Omit all pictures. Copy the rest of the material exactly.

────────────────

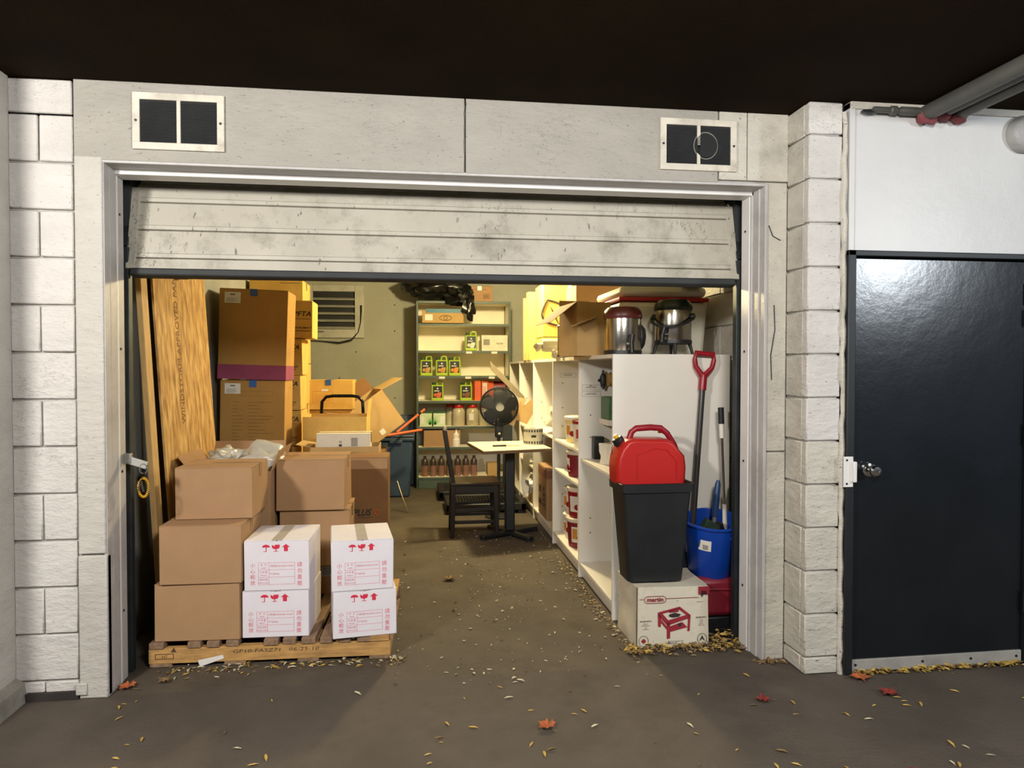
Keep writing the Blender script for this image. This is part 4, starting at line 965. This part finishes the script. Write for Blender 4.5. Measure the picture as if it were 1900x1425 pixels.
# milk tea dispensers
def dispenser(label, X, Y, lidm, stand, ang):
    r = thing('drink_dispenser', label, 'dispenser', (X, Y, TZ), ang); r.scale = ((.94, .94, .915) if not stand else (.94, .94, .87)); z = .075 if stand else .0; R_ = .115
    B().lathe([(0, z+.02), (R_*.96, z+.02), (R_, z+.03), (R_, z+.225), (R_*.99, z+.235), (0, z+.235)], 40).out('body', STEEL, r)
    B().lathe([(0, z), (R_*.95, z), (R_*1.04, z+.006), (R_*1.04, z+.028), (R_*.99, z+.03)], 40).out('base_ring', BLKP, r)
    B().lathe([(R_*1.03, z+.232), (R_*1.05, z+.238), (R_*1.04, z+.262), (R_*.98, z+.285), (R_*.82, z+.305), (R_*.4, z+.312), (0, z+.312)], 40).out('lid', lidm, r)
    b = B(); b.lathe([(R_*1.06, z+.245), (R_*1.07, z+.25), (R_*1.06, z+.256)], 40); b.out('lid_ring', lidm, r)
    tp = B(); a = -pi/2-.2
    M_ = RZ(a); tp.tube([tuple(M_ @ V((R_-.005, 0, z+.06))), tuple(M_ @ V((R_+.055, 0, z+.055)))], .014, 10); tp.tube([tuple(M_ @ V((R_+.05, 0, z+.065))), tuple(M_ @ V((R_+.06, 0, z+.01)))], .014, 10); tp.out('tap', BLKP, r)
    B().tube([tuple(M_ @ V((R_+.045, 0, z+.065))), tuple(M_ @ V((R_+.035, .01, z+.125)))], [.011, .016], 10).out('tap_lever', BLKP, r)
    if stand:
        for k in range(4):
            a = k*pi/2+.3; B().tube([(R_*.9*cos(a), R_*.9*sin(a), z+.005), (R_*1.0*cos(a), R_*1.0*sin(a), z*.55), (R_*1.08*cos(a), R_*1.08*sin(a), 0.004)], [.013, .010, .009], 8).out('leg', BLKP, r)
        for s_ in (-1, 1): B().lathe([(.022, 0), (.022, .02), (0, .02)], 14, T(s_*(R_+.0), 0, z+.19) @ RY(s_*pi/2)).out('handle_pivot', BLKP, r)
        pts = [(-(R_+.02)*cos(t_), -.16*sin(t_), z+.19-.075*sin(t_)) for t_ in [pi*i/16 for i in range(17)]]
        B().tube(pts, .009, 8).out('carry_handle', BLKP, r)
    else:
        B().blob((R_+.02, .0, z+.12), (.03, .03, .08), 5, .2, 2, 2).out('latch', BLKP, r)
    return r
dispenser('steel drink dispenser with a dark red lid on top of the bookcases', 1.205, .86, mat('brown_red_lid', '5a231f', .35, var=.1), False, .25)
dispenser('steel drink dispenser with a dark green lid and carry handle, on its stand', 1.53, .90, DGREEN, True, -.55)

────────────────

▶ _WRITTEN REPLY_:
Keep writing the Blender script for this image. This is part 4, starting at line 965. This part finishes the script. Write for Blender 4.5. Measure the picture as if it were 1900x1425 pixels.
# milk tea dispensers
def dispenser(label, X, Y, lidm, stand, ang):
    r = thing('drink_dispenser', label, 'dispenser', (X, Y, TZ), ang); r.scale = ((.94, .94, .915) if not stand else (.94, .94, .87)); z = .075 if stand else .0; R_ = .115
    B().lathe([(0, z+.02), (R_*.96, z+.02), (R_, z+.03), (R_, z+.225), (R_*.99, z+.235), (0, z+.235)], 40).out('body', STEEL, r)
    B().lathe([(0, z), (R_*.95, z), (R_*1.04, z+.006), (R_*1.04, z+.028), (R_*.99, z+.03)], 40).out('base_ring', BLKP, r)
    B().lathe([(R_*1.03, z+.232), (R_*1.05, z+.238), (R_*1.04, z+.262), (R_*.98, z+.285), (R_*.82, z+.305), (R_*.4, z+.312), (0, z+.312)], 40).out('lid', lidm, r)
    b = B(); b.lathe([(R_*1.06, z+.245), (R_*1.07, z+.25), (R_*1.06, z+.256)], 40); b.out('lid_ring', lidm, r)
    tp = B(); a = -pi/2-.2
    M_ = RZ(a); tp.tube([tuple(M_ @ V((R_-.005, 0, z+.06))), tuple(M_ @ V((R_+.055, 0, z+.055)))], .014, 10); tp.tube([tuple(M_ @ V((R_+.05, 0, z+.065))), tuple(M_ @ V((R_+.06, 0, z+.01)))], .014, 10); tp.out('tap', BLKP, r)
    B().tube([tuple(M_ @ V((R_+.045, 0, z+.065))), tuple(M_ @ V((R_+.035, .01, z+.125)))], [.011, .016], 10).out('tap_lever', BLKP, r)
    if stand:
        for k in range(4):
            a = k*pi/2+.3; B().tube([(R_*.9*cos(a), R_*.9*sin(a), z+.005), (R_*1.0*cos(a), R_*1.0*sin(a), z*.55), (R_*1.08*cos(a), R_*1.08*sin(a), 0.004)], [.013, .010, .009], 8).out('leg', BLKP, r)
        for s_ in (-1, 1): B().lathe([(.022, 0), (.022, .02), (0, .02)], 14, T(s_*(R_+.0), 0, z+.19) @ RY(s_*pi/2)).out('handle_pivot', BLKP, r)
        pts = [(-(R_+.02)*cos(t_), -.16*sin(t_), z+.19-.075*sin(t_)) for t_ in [pi*i/16 for i in range(17)]]
        B().tube(pts, .009, 8).out('carry_handle', BLKP, r)
    else:
        B().blob((R_+.02, .0, z+.12), (.03, .03, .08), 5, .2, 2, 2).out('latch', BLKP, r)
    return r
dispenser('steel drink dispenser with a dark red lid on top of the bookcases', 1.205, .86, mat('brown_red_lid', '5a231f', .35, var=.1), False, .25)
dispenser('steel drink dispenser with a dark green lid and carry handle, on its stand', 1.53, .90, DGREEN, True, -.55)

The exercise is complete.